In contrast, the study found that when grandmothers view images of their adult child, they show stronger activation in an area of the brain associated with cognitive empathy. That indicates they may be trying to cognitively understand what their adult child is thinking or feeling and why, but not as much from the emotional side.
“Young children have likely evolved traits to be able to manipulate not just the maternal brain, but the grand maternal brain,” Rilling says. “An adult child doesn’t have the same cute ‘factor,’ so they may not illicit the same emotional response.”
On Mumsnet, one mum posted about a comment her own mother made that made her feel uneasy, she said: “So my darling mother has said a couple of times now ‘I’m totally overwhelmed. My love for my first grandchild is deeper than it was for my own kids, I think it’s because I don’t have the responsibility’.
“My relationship with my mum was virtually non existent growing up from the age of about 5. AIBU to think this is a bit odd? Especially as it’s said directly to me?”
What seems to be the common theme and reasoning is that grandparents don’t have as much responsibility and the need to discipline their grandchildren. With a lack of being that authority, it probably means less stress when spending time with them, which leads to their relationship being perceived as more loving.
Another grandparent said the feeling is different rather than “more”.

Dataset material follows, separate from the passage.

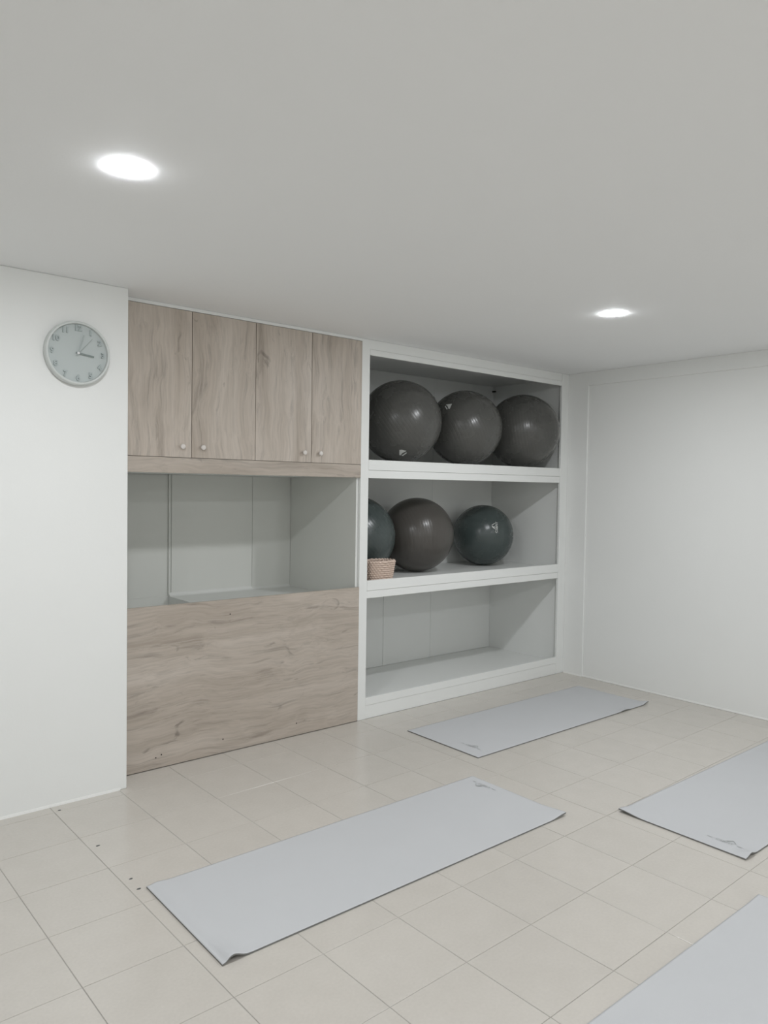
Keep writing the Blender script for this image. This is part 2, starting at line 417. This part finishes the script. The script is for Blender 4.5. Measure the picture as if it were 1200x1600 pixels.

They wrote: “I adore both my children and my grandchildren. I was there when my 1st grandchild was born, and sat snuggling them while my darling daughter went for a bath and her darling husband had gone home to get supplies. I’ll never forget that morning, I honestly thought my heart was going to burst out of my chest. It was a very intense feeling of love.
“But the bit I really love is that I don’t have to stress and worry about them and I can take them home again when I’m running on empty. You don’t get that luxury with your own children….!! It’s love but a different one to loving your children.”